The United States in 2013 possesses as system of public education that is demonstrably inferior to that of other developed nations and to the public education system it had enjoyed in 1910 when urban classrooms overcrowded with immigrant children nonetheless produced students who grew-up to become talented and highly-accomplished productive citizens. We can blame teachers, administrators, unions, school boards, the Board of Regents, the Department of Education, parents, too much TV, too many video games, and the Core Curriculum. Each, in their own manner, is less than guilt-free. Nevertheless, blaming them merely exonerates the culture from the fact that in 2013, all the lip-service and billion-dollar expenditures notwithstanding, education is not expected, rewarded, or respected the way it had hitherto been and still is in many other countries. And this distain for learning is no longer confined to the experiences of academically gifted students ostracized as nerds, geeks, and dweebs by their future minimum wage/drug rehab/correctional facility peers; in this nation where museums, art galleries, historical societies, churches, and civic organizations don’t enjoy as much funding or regard as the tobacco, gamboling, alcohol, professional sports, tattoo, pornography, and body-piercing industries. Children are growing up in households where there’s more passion and enthusiasm for celebrities, gadgets, and shopping than for math, science, books, and art. Adults, even college-educated adults, have joined what Isaac Asimov in 1980 called “the cult of ignorance” whereby tolerance, open-mindedness, and the egalitarian spirit is expressed in the notion that “my ignorance is just as good as your knowledge”.
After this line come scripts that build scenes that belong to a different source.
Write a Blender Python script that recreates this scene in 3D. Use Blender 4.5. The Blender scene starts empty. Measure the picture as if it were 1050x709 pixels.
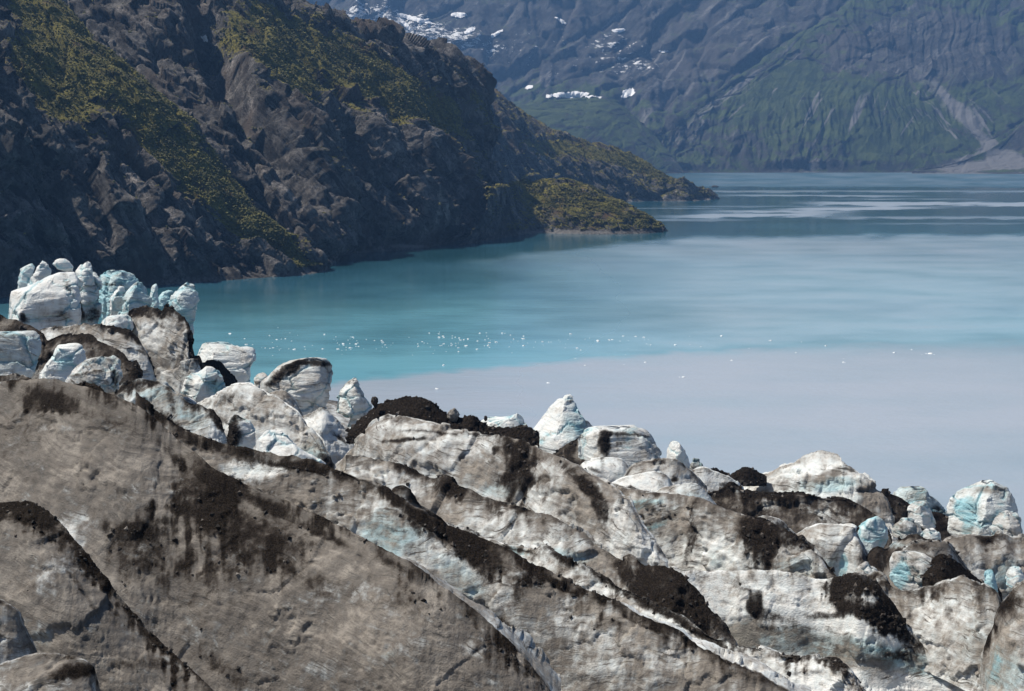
import bpy, math, random
import numpy as np

random.seed(7); RNG = np.random.default_rng(7)
SC = bpy.context.scene
COL = SC.collection
W0, H0, FPX = 1050.0, 709.0, 1442.0          # photograph size and focal length in its pixels
EYE = 110.0                                  # camera height above the water (m)
TH = math.atan((354.5 - 149.0) / FPX)        # downward pitch
CT, ST = math.cos(TH), math.sin(TH)

# ------------------------------------------------------------------ survey helpers
def tdown(py):
    b = (354.5 - np.asarray(py, float)) / FPX
    return -(-ST + b * CT) / (CT + b * ST)

def P(px, py, d):
    """world point seen at photograph position px,py at forward distance d"""
    px = np.asarray(px, float); py = np.asarray(py, float); d = np.asarray(d, float)
    b = (354.5 - py) / FPX
    k = d / (CT + b * ST)
    return np.stack([(px - 525.0) / FPX * k, d + 0 * px, EYE - tdown(py) * d], -1)

def on_water(px, py):
    return P(px, py, EYE / tdown(py))

def pix(V):
    x, y, z = V[..., 0], V[..., 1], V[..., 2] - EYE
    f = y * CT - z * ST; u = y * ST + z * CT
    f = np.maximum(f, 1e-3)
    return 525.0 + FPX * x / f, 354.5 - FPX * u / f

# ------------------------------------------------------------------ noise
def _h(ix, iy, iz, s):
    h = (ix * np.uint32(374761393) + iy * np.uint32(668265263) + iz * np.uint32(2147483647 - 58) + np.uint32(s * 144665 + 17)).astype(np.uint32)
    h = (h ^ (h >> np.uint32(13))) * np.uint32(1274126177)
    h = (h ^ (h >> np.uint32(16))) * np.uint32(2246822519)
    return h ^ (h >> np.uint32(15))

_G = np.array([[1,1,0],[-1,1,0],[1,-1,0],[-1,-1,0],[1,0,1],[-1,0,1],[1,0,-1],[-1,0,-1],[0,1,1],[0,-1,1],[0,1,-1],[0,-1,-1],[1,1,0],[-1,1,0],[0,-1,1],[0,-1,-1]], np.float32)

def noise(p, s=0):
    shp = p.shape[:-1]
    p = p.reshape(-1, 3)
    f = np.floor(p); r = (p - f).astype(np.float32)
    i = f.astype(np.int64).astype(np.uint32)
    w = r * r * r * (r * (r * 6 - 15) + 10)
    out = 0
    with np.errstate(over='ignore'):
        for c in range(8):
            a, b, e = c & 1, (c >> 1) & 1, c >> 2
            g = _G[_h(i[:, 0] + np.uint32(a), i[:, 1] + np.uint32(b), i[:, 2] + np.uint32(e), s) & np.uint32(15)]
            dt = g[:, 0] * (r[:, 0] - a) + g[:, 1] * (r[:, 1] - b) + g[:, 2] * (r[:, 2] - e)
            wx = w[:, 0] if a else 1 - w[:, 0]
            wy = w[:, 1] if b else 1 - w[:, 1]
            wz = w[:, 2] if e else 1 - w[:, 2]
            out = out + dt * wx * wy * wz
    return out.reshape(shp)

def fbm(p, o=5, s=0, g=0.5, l=2.03):
    t = 0; a = 1.0; n = 0
    for k in range(o):
        t = t + a * noise(p, s + k); n += a; a *= g; p = p * l + 11.3
    return t / n * 1.6

def ridged(p, o=5, s=0, g=0.5, l=2.07):
    t = 0; a = 1.0; n = 0
    for k in range(o):
        t = t + a * (1 - 2.2 * np.abs(noise(p, s + k))); n += a; a *= g; p = p * l + 7.7
    return t / n

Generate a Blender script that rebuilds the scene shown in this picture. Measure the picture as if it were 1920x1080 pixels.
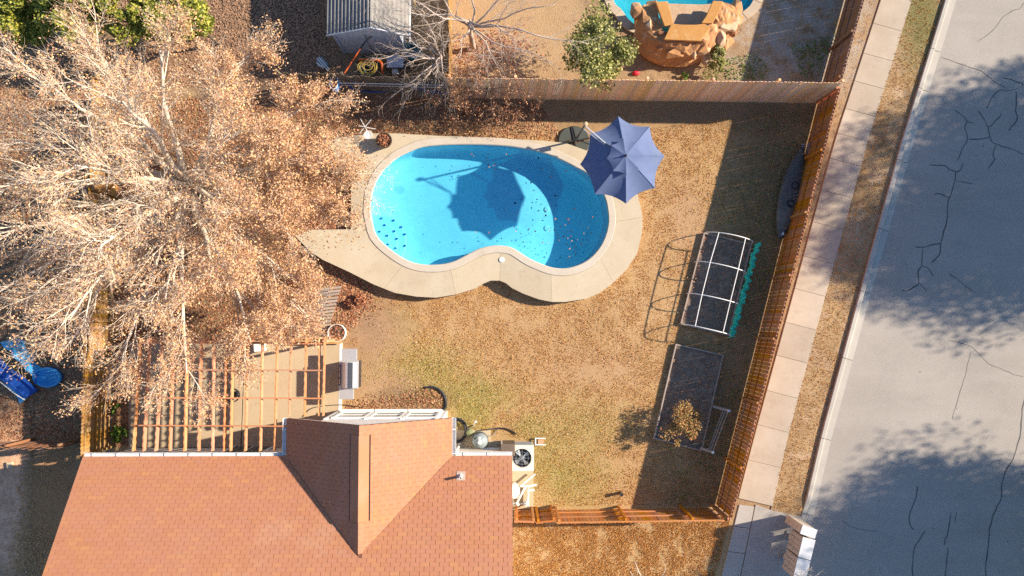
import bpy, bmesh, math, random
import numpy as np
from mathutils import Vector, Matrix, Euler, noise

for o in list(bpy.data.objects):
    bpy.data.objects.remove(o)
SC = bpy.context.scene
COL = SC.collection
random.seed(7)
RNG = np.random.default_rng(7)

# ------------------------------------------------------------------ camera
CAM_H = 27.0
FPX = 1280.0                      # focal length in photo pixels (1920 wide)
NADIR = (946.0, 600.0)            # where straight down falls in the photo
_a = Vector(((NADIR[0]-960)/FPX, -(NADIR[1]-540)/FPX, -1)).normalized()
CAM_Q = _a.rotation_difference(Vector((0, 0, -1)))
CAM_R = CAM_Q.to_matrix()
cam_data = bpy.data.cameras.new('camera')
cam_data.sensor_width = 36.0
cam_data.lens = 36.0*FPX/1920.0
cam_data.clip_start = 0.1
cam_data.clip_end = 3000
cam = bpy.data.objects.new('camera', cam_data)
COL.objects.link(cam)
cam.location = (0, 0, CAM_H)
cam.rotation_mode = 'QUATERNION'
cam.rotation_quaternion = CAM_Q
SC.camera = cam

# ------------------------------------------------------------------ light
SUN_EL = math.radians(28.0)
SUN_AZ = math.atan2(0.20, 0.98)   # sun stands to the right and slightly up in the picture
S_DIR = Vector((math.cos(SUN_EL)*math.cos(SUN_AZ), math.cos(SUN_EL)*math.sin(SUN_AZ), math.sin(SUN_EL)))
world = bpy.data.worlds.new('World')
SC.world = world
world.use_nodes = True
wnt = world.node_tree
bg = wnt.nodes['Background']
sky = wnt.nodes.new('ShaderNodeTexSky')
sky.sky_type = 'NISHITA'
sky.sun_disc = False
sky.sun_elevation = SUN_EL
sky.sun_rotation = math.pi/2 - SUN_AZ
sky.air_density = 1.0
sky.dust_density = 0.1
sky.ozone_density = 4.0
wnt.links.new(sky.outputs[0], bg.inputs[0])
bg.inputs[1].default_value = 0.094
sun_data = bpy.data.lights.new('sun', 'SUN')
sun_data.energy = 5.0
sun_data.angle = math.radians(0.75)
sun_data.color = (1.0, 0.87, 0.70)
sun = bpy.data.objects.new('sun', sun_data)
COL.objects.link(sun)
sun.rotation_euler = (-S_DIR).to_track_quat('-Z', 'Y').to_euler()
sun.location = S_DIR*60

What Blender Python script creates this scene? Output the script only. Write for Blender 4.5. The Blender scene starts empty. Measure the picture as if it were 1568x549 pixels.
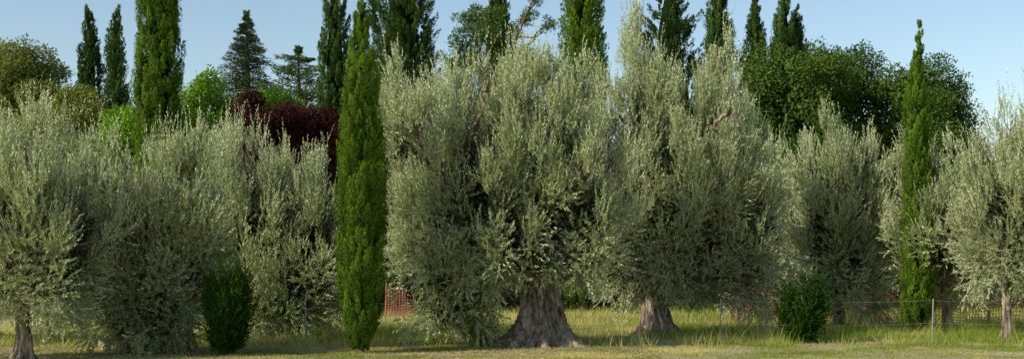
import bpy, math, numpy as np
from mathutils import Vector
rng=np.random.default_rng(11)
sc=bpy.context.scene

# ---------------------------------------------------------------- helpers
def nrm(a):
    return a/np.maximum(np.linalg.norm(a,axis=-1,keepdims=True),1e-9)
def rdir(n):
    return nrm(rng.normal(size=(n,3)))
def U(a,b,n=None):
    return rng.uniform(a,b,n)

def vnoise(p,seed=0):
    """cheap smooth value noise, p (N,3) -> (N,) in 0..1"""
    p=np.asarray(p,float)
    i=np.floor(p).astype(np.int64); f=p-i; f=f*f*(3-2*f)
    out=np.zeros(len(p))
    for dx in (0,1):
        for dy in (0,1):
            for dz in (0,1):
                h=(i[:,0]+dx)*374761393+(i[:,1]+dy)*668265263+(i[:,2]+dz)*2147483647+seed*974711
                h=(h^(h>>13))*1274126177; h=h^(h>>16)
                v=(h&0xffff)/65535.0
                w=(f[:,0] if dx else 1-f[:,0])*(f[:,1] if dy else 1-f[:,1])*(f[:,2] if dz else 1-f[:,2])
                out+=v*w
    return out

def link(o,parent=None):
    sc.collection.objects.link(o)
    if parent is not None: o.parent=parent
    return o
def empty(name,x,y,z=0):
    e=bpy.data.objects.new(name,None); e.location=(x,y,z); e.empty_display_size=.3
    return link(e)

def mesh_np(name,V,F,mat,parent=None,tint=None,smooth=False):
    V=np.ascontiguousarray(V,dtype=np.float32); F=np.ascontiguousarray(F,dtype=np.int32)
    me=bpy.data.meshes.new(name)
    m,k=F.shape
    me.vertices.add(len(V)); me.vertices.foreach_set("co",V.ravel())
    me.loops.add(m*k); me.loops.foreach_set("vertex_index",F.ravel())
    me.polygons.add(m); me.polygons.foreach_set("loop_start",np.arange(0,m*k,k,dtype=np.int32))
    if smooth: me.polygons.foreach_set("use_smooth",np.ones(m,dtype=bool))
    me.update(calc_edges=True)
    if tint is not None:
        a=me.attributes.new("tint",'FLOAT','FACE'); a.data.foreach_set("value",np.ascontiguousarray(tint,dtype=np.float32))
    me.materials.append(mat)
    o=bpy.data.objects.new(name,me)
    return link(o,parent)

def diamonds(B,D,L,W,N):
    side=nrm(np.cross(D,N)); L=np.asarray(L).reshape(-1,1); W=np.asarray(W).reshape(-1,1)
    nn=nrm(np.cross(side,D))
    mid=B+D*L*.48
    return np.stack([B,mid+side*W*.5,B+D*L-nn*L*.12,mid-side*W*.5],axis=1)
def leaf_mesh(name,Q,tint,mat,parent):
    Q=Q.reshape(-1,4,3)
    return mesh_np(name,Q.reshape(-1,3),np.arange(len(Q)*4).reshape(-1,4),mat,parent,tint)

def sprigs(P,D,L,n,ll,lw,ang=.7,bend=.15,nout=None,nrand=.9,t0=.05):
    m=len(P); L=np.broadcast_to(L,(m,))
    t=(np.tile(np.linspace(t0,1,n),(m,1))+U(-.03,.03,(m,n)))
    bd=rdir(m)
    pos=P[:,None,:]+D[:,None,:]*(L[:,None]*t)[...,None]+bd[:,None,:]*(bend*L[:,None]*t**2)[...,None]
    axis=nrm(D+bd*bend)
    perp=nrm(np.cross(np.repeat(axis,n,0),rdir(m*n)))
    aa=ang*(1-.5*t.ravel())+U(-.2,.2,m*n)
    d=nrm(np.repeat(axis,n,0)*np.cos(aa)[:,None]+perp*np.sin(aa)[:,None])
    N=rdir(m*n)*nrand
    if nout is not None: N=N+np.repeat(nout,n,0)
    return diamonds(pos.reshape(-1,3),d,ll*U(.7,1.15,m*n),lw*U(.75,1.2,m*n),N)

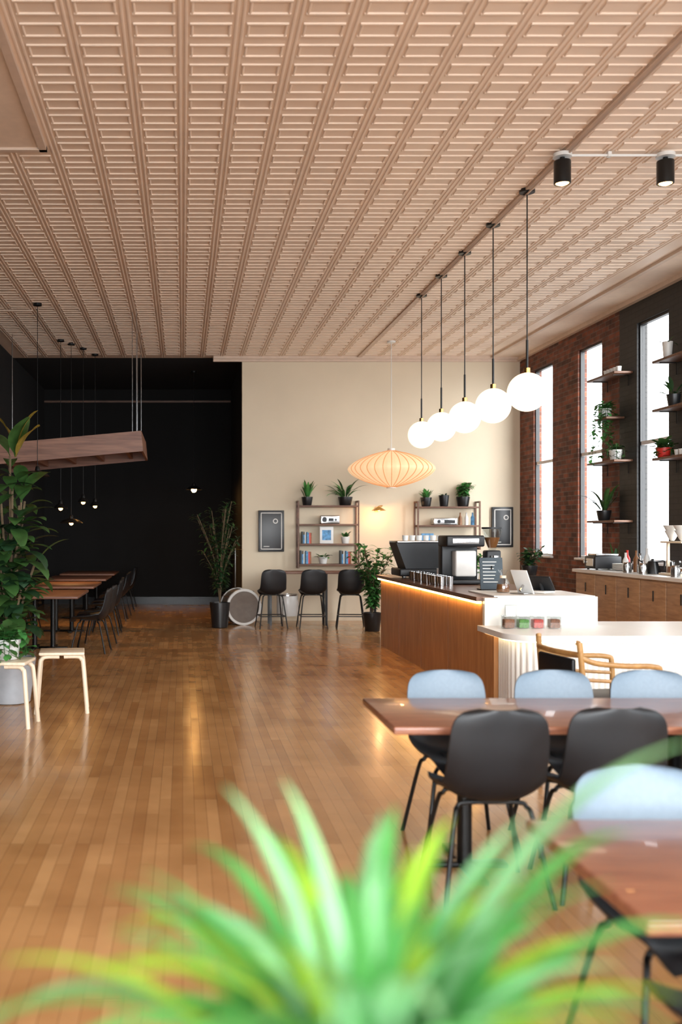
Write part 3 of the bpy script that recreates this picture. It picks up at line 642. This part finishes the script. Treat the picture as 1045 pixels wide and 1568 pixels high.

On a social network site on the Internet, I recently advanced four suppositions and noted their respective responses:
1. That time travel, alternative universes, and faster-than-light travel are no more scientific theories than creationism or astrology because their inability to be subjected to empirical evidence renders them intrinsically unprovable; that the existence of extraterrestrial intelligence whilst theoretically possible, is highly improbable given the multitude of complex geophysical conditions necessary for life to originate, thrive, and evolve on a planet’s surface. Respondents to this ignored the very notion of empiricism and the universality of scientific laws -fundamental scientific concepts – and proclaimed that technology would eventually make time, travel, alternative universes, and hyper-light acceleration a reality and that the laws of physics are probably not the same on other planets. This is a belief in magic, not science; a view of science shaped entirely by Hollywood script-writers rather than centuries of scientific investigation.
2. That the craftsmanship, expressiveness, and cognitive sophistication of everyday English is in decline and said decline is observable in the diminishing length and punctuation usage in sentences, the growing use of “individualized” spellings and abbreviations, the popularity of grammatically incorrect phraseologies, and the shrinking of the American vocabulary as comparing 19th Century books, newspapers, and letters with contemporary ones would indicate. Respondents to this said that all that mattered is that they are free to say whatever they want to say; individualism trumped academic standards.
3. That the relationship between religion and science is far more complex than religious fundamentalist or militant atheists would have us believe; that history is full of men of science who were also men of faith. Here respondents bombarded me with clichés, aphorisms, shibboleths, and catchphrases: the atheists calling religion ignorance and superstition and the fundamentalists denouncing science.
4. That people are entitled to their own opinions but not their own facts: Rhode Island is not larger than California, 2+2 does not equal seven, and World War One did not begin in 1902. Whilst nobody stood up to claim Rhode Island larger than California, many did parrot post-modern nonsense that “truth” is subjective, “facts” merely interpretations of a situation, and one belief or theory or idea is just a good as another.
In each of these four cases, my endeavor to affirm that such fields of learning as science, social studies, and English arrive with documented facts, established methodologies, complex dialectics, universally adopted parameters, as well as nuances and a good track record for advancing human understanding, was sneered at and the insinuation was that such an apologia is elitist, snobbish, insulting, narrow-minded, intolerant, and condescending. Projected upon me was the underlying contempt for learning that Asimov called “the cult of ignorance”.
G.K. Chesterton wrote that “there can be no discussion of reform without discussion of form”. Indeed, we cannot begin to speak of educational reform when so many adults, including those with children in school, hold knowledge is such low esteem.